[BEGIN RECORDED DATA]
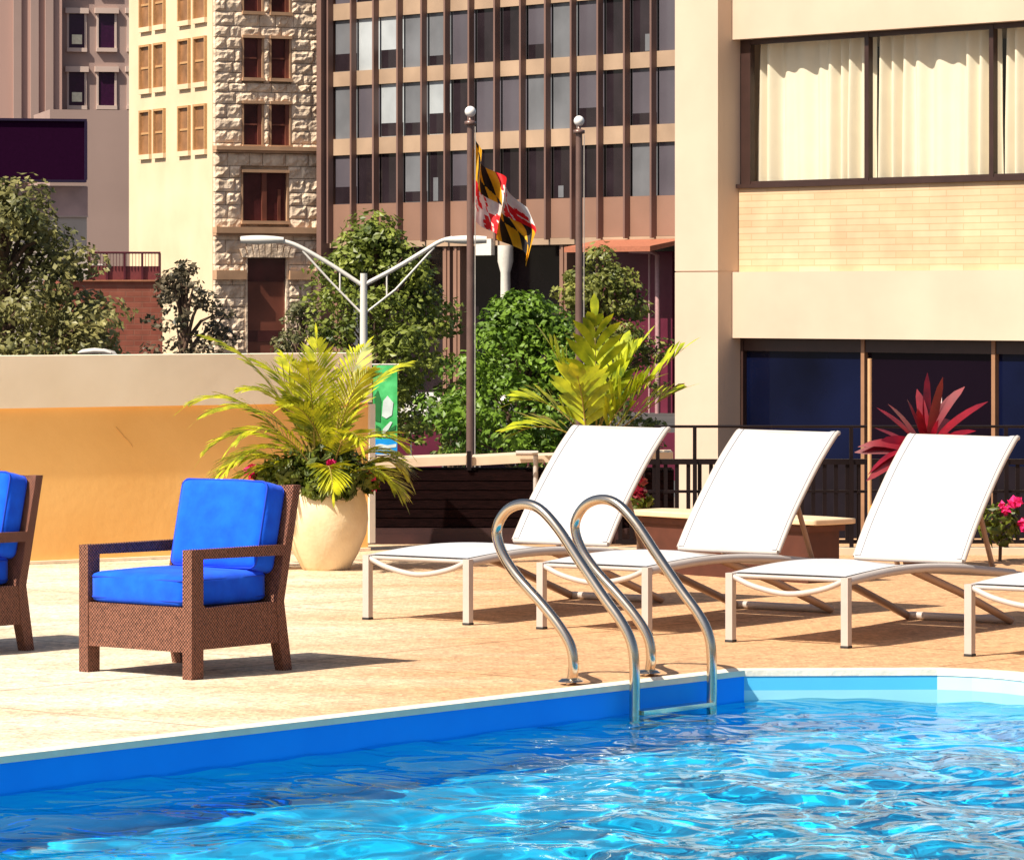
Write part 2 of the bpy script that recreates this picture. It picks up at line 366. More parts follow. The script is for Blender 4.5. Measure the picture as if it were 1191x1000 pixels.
# ground of the street below, and the lower terrace in front of the hotel wing
mb = MB(); mb.add([(-1500, -400, -4), (1500, -400, -4), (1500, 3000, -4), (-1500, 3000, -4)], [(0, 1, 2, 3)]); struct(mb.build('street_ground', M['asphalt']))
mb = MB(); mb.box((-1.5, DECK_Y+.004, -3.99), (16, 60, -1.2)); struct(mb.build('lower_terrace', M['terrace']))
mb = MB(); mb.box((-26, -6, -3.98), (14, -5.9, -.01)); mb.box((-26, -5.9, -3.98), (-25.9, DECK_Y, -.01)); mb.box((13.9, -5.9, -3.98), (14, DECK_Y-.1, -.01)); mb.box((-25.9, DECK_Y-.1, -3.98), (13.9, DECK_Y, -.01)); struct(mb.build('podium_wall', M['conc']))
# ------------------------------------------------------------------ left garden wall
w0 = Vector(((-260-CX)/F*24.9, 24.9, 0)); w1 = Vector(((428-CX)/F*27.3, 27.3, 0))
t = thing('garden_wall', 'orange stucco garden wall with a pale concrete cap band behind the chairs', 'wall', w0, math.atan2(w1.y-w0.y, w1.x-w0.x))
LW = (w1-w0).length
def wz(x, y, z): return Vector((x, y, z))
ztop = H-63*26.2/F; zb = H-123*26.2/F
mb = MB(); N = 60
vs = []
mb.box((0, 0, 0), (LW, .22, zb)); mb.build('stucco_face', M['wall_orange'], t)
mb = MB(); mb.box((-.002, -.032, zb+.001), (LW+.01, .26, ztop)); mb.build('cap_band', M['wall_cap'], t)
mb = MB(); mb.box((LW-.0, -.02, .05), (LW+.045, .2, zb-.01)); mb.build('edge_trim', M['white_trim'], t)
mb = MB(); mb.box((0, -.035, 0.002), (LW-.001, -.001, .02)); mb.build('base_strip', M['wall_cap'], t)
# cracks on the stucco
mb = MB()
rc = random.Random(4)
for (cx, cz) in ((LW-1.05, .62), (LW-1.42, .32), (LW-1.9, .85)):
    pts = [(cx, -.003, cz)]
    for k in range(7): pts.append((pts[-1][0]+rc.uniform(-.01, .03), -.003, pts[-1][2]-rc.uniform(.008, .03)))
    mb.tube(pts, .0018, 5)
mb.build('crack', mat('crack', (.62, .34, .12), .9), t)
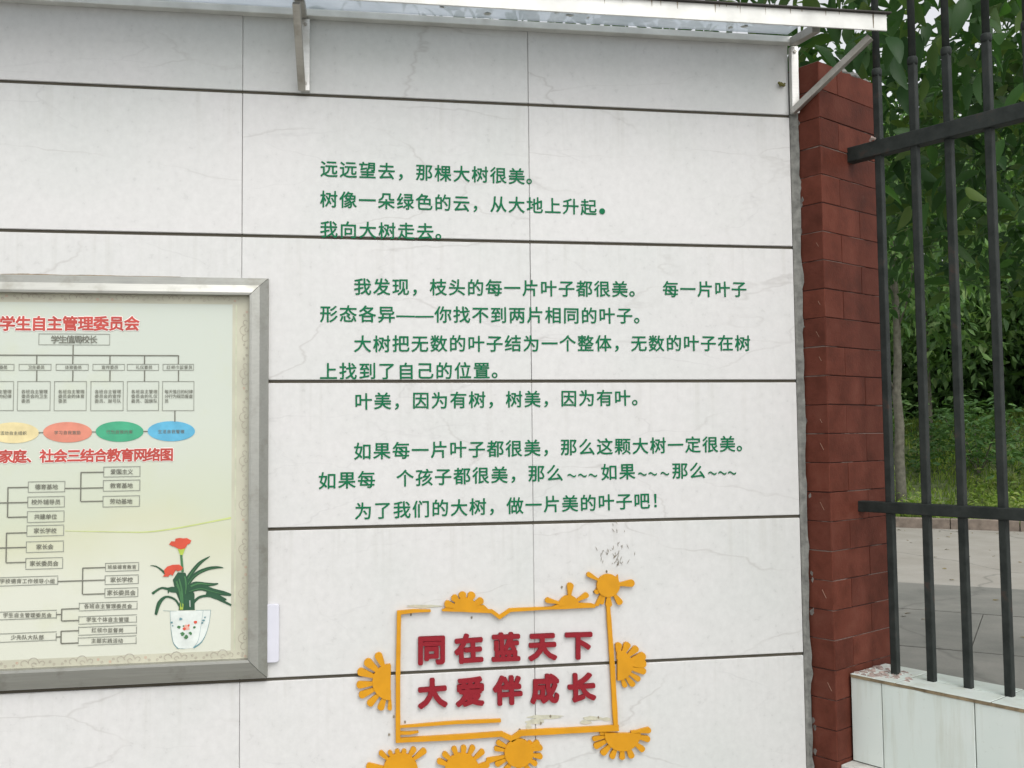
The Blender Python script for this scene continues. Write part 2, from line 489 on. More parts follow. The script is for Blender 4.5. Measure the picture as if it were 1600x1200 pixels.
# near broad-leaved tree whose crown hangs over the fence
nb_ = (5.3, 2.3, 0)
def open_side(p):
    # the crown thins out towards the tile wall
    t = math.degrees(math.atan2(p.x - CP.x, p.y - CP.y))
    z = 1.55 + math.hypot(p.x - CP.x, p.y - CP.y) * .375
    return not (t < 34.5 and p.z > z and rnd.random() < .72)
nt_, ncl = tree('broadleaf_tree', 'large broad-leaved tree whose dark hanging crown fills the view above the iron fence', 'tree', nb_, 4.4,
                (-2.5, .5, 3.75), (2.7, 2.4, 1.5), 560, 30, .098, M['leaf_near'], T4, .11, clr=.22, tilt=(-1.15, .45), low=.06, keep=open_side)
# the nearest hanging leaves, each its own
lm = MB(); lv, lf = leaf_template(seg=5, wd=.52, droop=.35)
lm.add(lv, [tuple(f) for f in lf]); lme = lm.mesh('leaf'); lme.materials.append(M['leaf_near'])
lme.polygons.foreach_set('use_smooth', [True] * len(lme.polygons))
for i in range(260):
    a = math.radians(rnd.uniform(22, 41)); dd = rnd.uniform(3.0, 4.1)
    z = rnd.uniform(2.35, 3.75)
    if z < 2.6 and rnd.random() < .6: z += .5
    o = link('leaf', lme, None, nt_)
    o.location = Vector((CP.x + dd * math.sin(a), CP.y + dd * math.cos(a), z)) - Vector(nb_)
    o.scale = (rnd.uniform(.07, .135),) * 3
    o.rotation_euler = (rnd.gauss(0, .6), rnd.uniform(.2, 1.35), rnd.uniform(0, 6.28))

mid = [  # e, n, height, crown radius, label, mat
    (gnd(1409, 800, .12), 8.5, 2.1, 'slim grey-trunked tree nearest the kerb, seen just right of the brick pillar', 'leaf_mid'),
]
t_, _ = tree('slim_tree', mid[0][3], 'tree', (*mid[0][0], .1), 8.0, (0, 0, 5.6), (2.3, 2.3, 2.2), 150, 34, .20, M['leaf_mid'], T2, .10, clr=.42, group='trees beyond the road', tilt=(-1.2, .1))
for (e, n, h, cr_, lab, mt) in [
        (-1.0, 22.5, 7.6, 2.6, 'bushy tree on the grass bank behind the slim grey trunk', 'leaf_mid'),
        (2.9, 23.5, 9, 2.8, 'light green tree on the bank seen between the second and third fence bars', 'leaf_mid'),
        (-4.8, 23, 8.2, 2.8, 'tall tree on the bank hidden behind the brick pillar', 'leaf_dark'),
        (6.0, 22.5, 9, 2.9, 'dark spreading tree on the bank at the right edge of the view', 'leaf_dark'),
        (9.0, 23, 10, 3.4, 'dense tree on the bank beyond the right end of the fence', 'leaf_mid')]:
    p = en(e, n)
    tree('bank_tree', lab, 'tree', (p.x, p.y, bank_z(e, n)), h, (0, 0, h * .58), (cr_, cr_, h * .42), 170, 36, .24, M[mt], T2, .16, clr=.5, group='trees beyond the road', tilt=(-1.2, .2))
# far wood
pos = []
for i in range(1500):
    e = rnd.uniform(-11, 12); n = rnd.uniform(27, 33); z = 1.0 + 9.0 * rnd.random() ** 1.4
    p = en(e, n, z); pos.append(nprnd.normal(0, .75, (38, 3)) + np.array(p))
pos = np.concatenate(pos)
wd_ = scatter('far_wood', T2, pos, nprnd.uniform(.35, .6, len(pos)), M['leaf_dark'], None)
tag(wd_, 'dark wood of trees closing the view behind the grass bank', 'woodland', kind='stuff')

# shrubs on the bank
def shrub(label, e, n, r, hgt, mat, cnt, ls=.14):
    p = en(e, n); o = empty('shrub', (p.x, p.y, bank_z(e, n))); tag(o, label, 'shrub', 'shrubs on the grass bank')
    st = MB()
    for k in range(6):
        a = rnd.uniform(0, 6.28); st.tube([(0, 0, 0), (math.cos(a) * r * .5, math.sin(a) * r * .5, hgt * .7)], .012, 5)
    st.build('stems', M['bark'], o)['kind'] = 'stuff'
    pp = []
    for k in range(24):
        a = rnd.uniform(0, 6.28); q = r * math.sqrt(rnd.random()); z = hgt * rnd.uniform(.15, .95) * (1 - .4 * (q / r) ** 2)
        pp.append(nprnd.normal(0, r * .16, (cnt // 24, 3)) + (math.cos(a) * q, math.sin(a) * q, z))
    pp = np.concatenate(pp); pp[:, 2] = np.abs(pp[:, 2])
    scatter('foliage', T2, pp, nprnd.uniform(.7, 1.3, len(pp)) * ls, M[mat], o, (-.5, .7))
shrub('low bright shrub at the foot of the bank by the slim trunk', -2.0, 18.2, .9, 1.0, 'grass', 1300)
shrub('dark rounded shrub in the middle of the grass bank', .2, 20.2, 1.3, 1.6, 'leaf_dark', 1800)
shrub('yellow-green leafy shrub low on the bank near the right bars', 2.6, 18.4, .9, .8, 'grass', 1400)
shrub('dark tall shrub high on the bank behind the right-hand bars', 4.0, 21.0, 1.6, 2.4, 'leaf_dark', 2200)
shrub('mid green shrub high on the bank left of the bright gap', -2.6, 21.2, 1.3, 2.0, 'leaf_mid', 1800)
shrub('leafy mid green shrub at the far right of the bank', 5.6, 19.0, 1.2, 1.3, 'leaf_mid', 1600)
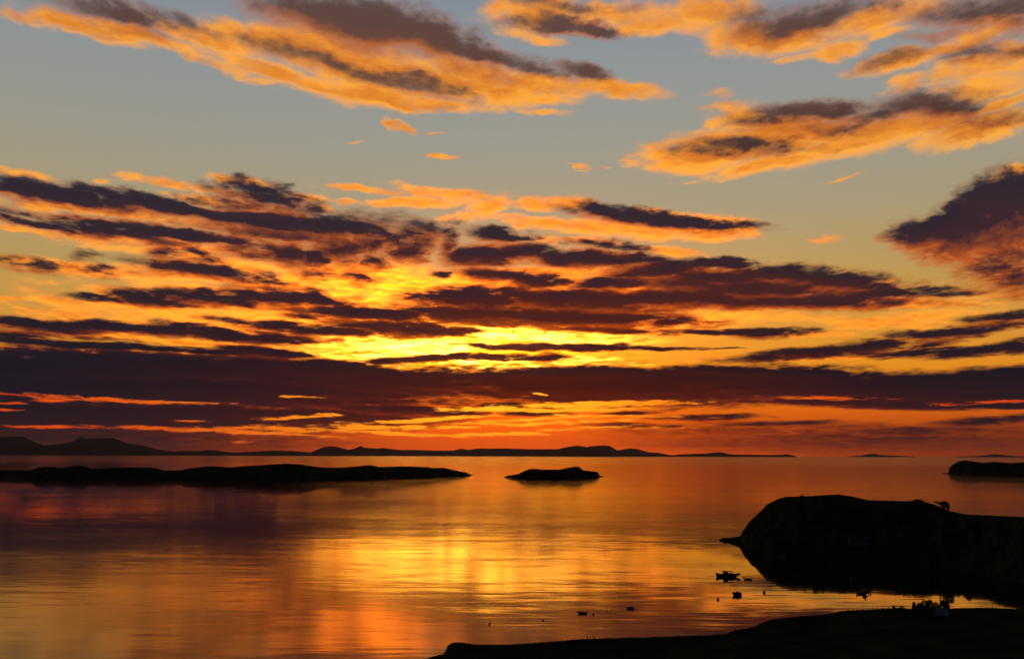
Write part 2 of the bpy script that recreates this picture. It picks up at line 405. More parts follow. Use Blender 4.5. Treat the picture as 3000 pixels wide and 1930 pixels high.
# their thin, sunlit margins and undersides
darkB = g.mix(side, vr([(0, (90, 30, 12)), (1.9, (36, 24, 34)), (2.6, (38, 26, 36)), (3.4, (140, 56, 24)), (4.5, (196, 84, 26)), (6, (190, 92, 42)), (9, (190, 100, 38)), (13.6, (176, 100, 52))]),
              vr([(0, (170, 54, 8)), (1.9, (118, 36, 12)), (2.6, (120, 38, 12)), (3.4, (176, 62, 16)), (4.5, (205, 86, 22)), (6, (196, 92, 38)), (9, (198, 104, 38)), (13.6, (178, 98, 50))]))
darkB = addc(darkB, g1, (0.7, 0.18, 0.0))
slit = g.mix(g2, (*lin((226, 66, 14)), 1), (*lin((255, 140, 14)), 1))
slit = addc(slit, g3, (1.4, 0.65, 0.02))

BL, BD, BS = blobs(LIT, 1.15), blobs(DARK, 1.32), blobs(GAPS, 1.3)
fray = g.m('MULTIPLY_ADD', g.noise(g.v('ADD', Q, (17.0, 5.0, 0)), 0.7, 2, 0.5), 1.8, 0.15)      # smooth here, frayed there
fvar = g.m('MULTIPLY', g.m('MULTIPLY', nf, fray), g.m('MULTIPLY_ADD', g.step(VV, 7.0, 10.0), -0.3, 0.8))
calmlow = g.m('MULTIPLY_ADD', g.step(VV, 0.4, 1.7), 0.7, 0.3)       # the veils at the horizon are smooth
fray = g.m('MULTIPLY', fray, g.m('MULTIPLY', calmlow, g.m('MULTIPLY_ADD', g.step(VV, 7.5, 11.0), -0.22, 1.0)))
oL = g.m('MULTIPLY_ADD', g.m('MULTIPLY', n1, fray), 2.1, fvar)
oD = g.m('ADD', g.m('MULTIPLY_ADD', g.m('MULTIPLY', n1, fray), -2.1, fvar), g.m('MULTIPLY', nb, -0.5))
soft = g.m('MULTIPLY_ADD', g.step(VV, 5.0, 10.0), -0.32, 1.0)      # the high clouds have gentler edges
veil = g.m('MULTIPLY', g.step(g.noise(g.v('MULTIPLY', Q, (0.9, 1.5, 1.0)), 1.0, 7, 0.62, dist=0.6), .47, .74), 0.38)
streak = g.m('SUBTRACT', g.noise(g.xyz(g.m('MULTIPLY', u1, 0.45), g.m('MULTIPLY', v1, 9.0), 1.0), 1.0, 4, 0.6), 0.5)
low = g.m('SUBTRACT', 1.0, g.step(VV, 2.6, 4.6))
oS = g.m('ADD', g.m('MULTIPLY_ADD', n1, 1.6, g.m('MULTIPLY', nf, 0.8)), g.m('MULTIPLY_ADD', ns, 4.2, -2.2))
shadeL = g.m('ADD', g.m('MULTIPLY_ADD', g.m('MULTIPLY', relief, g.m('MULTIPLY', soft, soft)), -1.1, g.m('MULTIPLY', nb, 0.8)), g.m('MULTIPLY', g.m('SUBTRACT', 0.5, ns2), g.m('MULTIPLY_ADD', low, 0.5, 0.12)))
shadeD = g.m('ADD', g.m('MULTIPLY_ADD', relief, 0.45, g.m('MULTIPLY', nf, 0.3)), g.m('MULTIPLY', g.m('MULTIPLY', streak, low), 1.1))


SHARED = [('P1', P1), ('P2', P2), ('P1s', P1s), ('P2s', P2s), ('veil', veil), ('litV', litV), ('darkC', darkC), ('soft', soft), ('clear', clear), ('litA', litA), ('litB', litB), ('darkA', darkA), ('darkB', darkB), ('slit', slit),
          ('oL', oL), ('oD', oD), ('oS', oS), ('shadeL', shadeL), ('shadeD', shadeD)]


def tile(box):
    """one sector of the cloud sky as a node group"""
    nt = bpy.data.node_groups.new('sky_sector', 'ShaderNodeTree')
    for nm, so in SHARED:
        nt.interface.new_socket(nm, in_out='INPUT', socket_type={'VALUE': 'NodeSocketFloat', 'VECTOR': 'NodeSocketVector'}.get(so.type, 'NodeSocketColor'))
    nt.interface.new_socket('sky', in_out='OUTPUT', socket_type='NodeSocketShader')
    q = G(nt)
    gi = nt.nodes.new('NodeGroupInput').outputs
    I = {nm: gi[i] for i, (nm, so) in enumerate(SHARED)}
    c = I['clear']
    fl = field(q, I, BL, -1.5, box)
    if not isinstance(fl, float):
        gl = q.m('SUBTRACT', field(q, I, BL, -1.5, box, 's'), fl)            # > 0 on the undersides, where the low sun reaches
        tl = q.m('ADD', I['oL'], fl)
        c = q.mix(q.m('MULTIPLY', I['veil'], q.step(fl, -1.1, 0.2)), c, I['litV'])
        gl = q.m('MAXIMUM', q.m('MINIMUM', gl, 0.6), -0.28)
        f = q.m('MULTIPLY_ADD', gl, -0.9, q.m('MULTIPLY_ADD', q.step(tl, 0.5, 1.8), 0.6, I['shadeL']), clamp=True)
        cl = q.mix(f, I['litA'], I['litB'])
        c = q.mix(q.step(tl, -0.3, 0.95), c, cl)
    fd = field(q, I, BD, -1.5, box)
    if not isinstance(fd, float):
        gd = q.m('SUBTRACT', field(q, I, BD, -1.5, box, 's'), fd)
        gd = q.m('MAXIMUM', q.m('MINIMUM', gd, 0.7), -0.6)
        td = q.m('MULTIPLY', q.m('ADD', I['oD'], fd), I['soft'])
        body = q.m('MULTIPLY_ADD', gd, -1.0, q.m('SUBTRACT', q.step(td, 0.0, 1.1), I['shadeD']), clamp=True)
        cd = q.mix(body, I['darkB'], q.mix(q.m('MULTIPLY_ADD', gd, -1.2, -0.1, clamp=True), I['darkA'], I['darkC']))
        c = q.mix(q.step(td, -0.35, 0.8), c, cd)
    fs = field(q, I, BS, -1.5, box)
    if not isinstance(fs, float):
        c = q.mix(q.step(q.m('ADD', I['oS'], fs), -0.25, 0.9), c, I['slit'])
    b = nt.nodes.new('ShaderNodeBackground')
    nt.links.new(c, b.inputs[0])
    go = nt.nodes.new('NodeGroupOutput')
    nt.links.new(b.outputs[0], go.inputs[0])
    k = wt.nodes.new('ShaderNodeGroup')
    k.node_tree = nt
    for i, (nm, so) in enumerate(SHARED):
        wt.links.new(so, k.inputs[i])
    return k.outputs[0]


def mixsh(f, a, b):
    k = wt.nodes.new('ShaderNodeMixShader')
    wt.links.new(f, k.inputs[0]); wt.links.new(a, k.inputs[1]); wt.links.new(b, k.inputs[2])
    return k.outputs[0]


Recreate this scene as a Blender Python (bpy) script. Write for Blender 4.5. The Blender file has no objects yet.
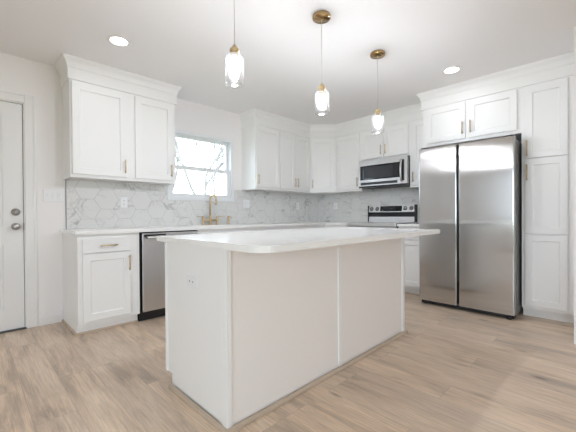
import bpy, bmesh, math, random
from mathutils import Vector, Matrix
C = bpy.context.scene.collection
S = bpy.context.scene
PI = math.pi

# ------------------------------------------------------------------ camera
F, YAW, PITCH, ROLL = 324.303, 0.790255, -0.00723, -0.006372
CAM = Vector((-4.5936, -3.8212, 1.0311)); SX, SY = -0.061, 1.257
cd = bpy.data.cameras.new('camera'); cam = bpy.data.objects.new('camera', cd); C.objects.link(cam)
fw = Vector((math.cos(YAW)*math.cos(PITCH), math.sin(YAW)*math.cos(PITCH), math.sin(PITCH)))
rt = Vector((math.sin(YAW), -math.cos(YAW), 0)); up = rt.cross(fw)
rt, up = math.cos(ROLL)*rt+math.sin(ROLL)*up, -math.sin(ROLL)*rt+math.cos(ROLL)*up
M = Matrix((rt, up, -fw)).transposed().to_4x4(); M.translation = CAM
cam.matrix_world = M
cd.sensor_width = 36; cd.lens = F*36/576; cd.shift_x = -SX/576; cd.shift_y = SY/576
cd.clip_start = .05; cd.clip_end = 200
S.camera = cam

# ------------------------------------------------------------------ world, light, exposure
w = bpy.data.worlds.new('world'); S.world = w; w.use_nodes = True
bg = w.node_tree.nodes['Background']
bg.inputs['Color'].default_value = (0.84, 0.945, 1.08, 1); bg.inputs['Strength'].default_value = 7.2
S.view_settings.view_transform = 'Standard'; S.view_settings.look = 'None'
S.view_settings.gamma = 1; S.view_settings.use_curve_mapping = False
S.view_settings.exposure = 0.20
S.cycles.use_denoising = True
S.cycles.max_bounces = 14; S.cycles.diffuse_bounces = 8; S.cycles.glossy_bounces = 6
S.cycles.transparent_max_bounces = 16; S.cycles.caustics_reflective = False; S.cycles.caustics_refractive = False
S.cycles.sample_clamp_indirect = 6
CAN_W, PEND_W = 1.4, 14.0
WARM = (.92, .965, 1.06)

H = 2.486            # ceiling height
XL, YF = -8.2, -7.8  # the room's far left and front walls, behind the camera

def portal(name, loc, rot, sx, sy):
    l = bpy.data.lights.new(name, 'AREA'); l.shape = 'RECTANGLE'; l.size = sx; l.size_y = sy
    l.cycles.is_portal = True
    o = bpy.data.objects.new(name, l); C.objects.link(o); o.location = loc; o.rotation_euler = rot
portal('daylight_portal_kitchen', (-2.385, .10, 1.66), (-PI/2, 0, 0), .90, .78)
portal('daylight_portal_front', (-6.0, YF-.1, 1.2), (PI/2, 0, 0), 2.0, 2.1)
portal('daylight_portal_left', (XL-.1, -5.35, 1.4), (0, -PI/2, 0), 1.9, 4.4)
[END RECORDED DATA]
◆ PROMPT ◆
Extract from the material above the stretch running from the line containing "Recreate this scene" through the line containing "PI = math.pi". Keep the text exact and the pictures out.

◆ FULL ANSWER ◆
Recreate this scene as a Blender Python (bpy) script. Write for Blender 4.5. The Blender file has no objects yet.
import bpy, bmesh, math, random
from mathutils import Vector, Matrix
C = bpy.context.scene.collection
S = bpy.context.scene
PI = math.pi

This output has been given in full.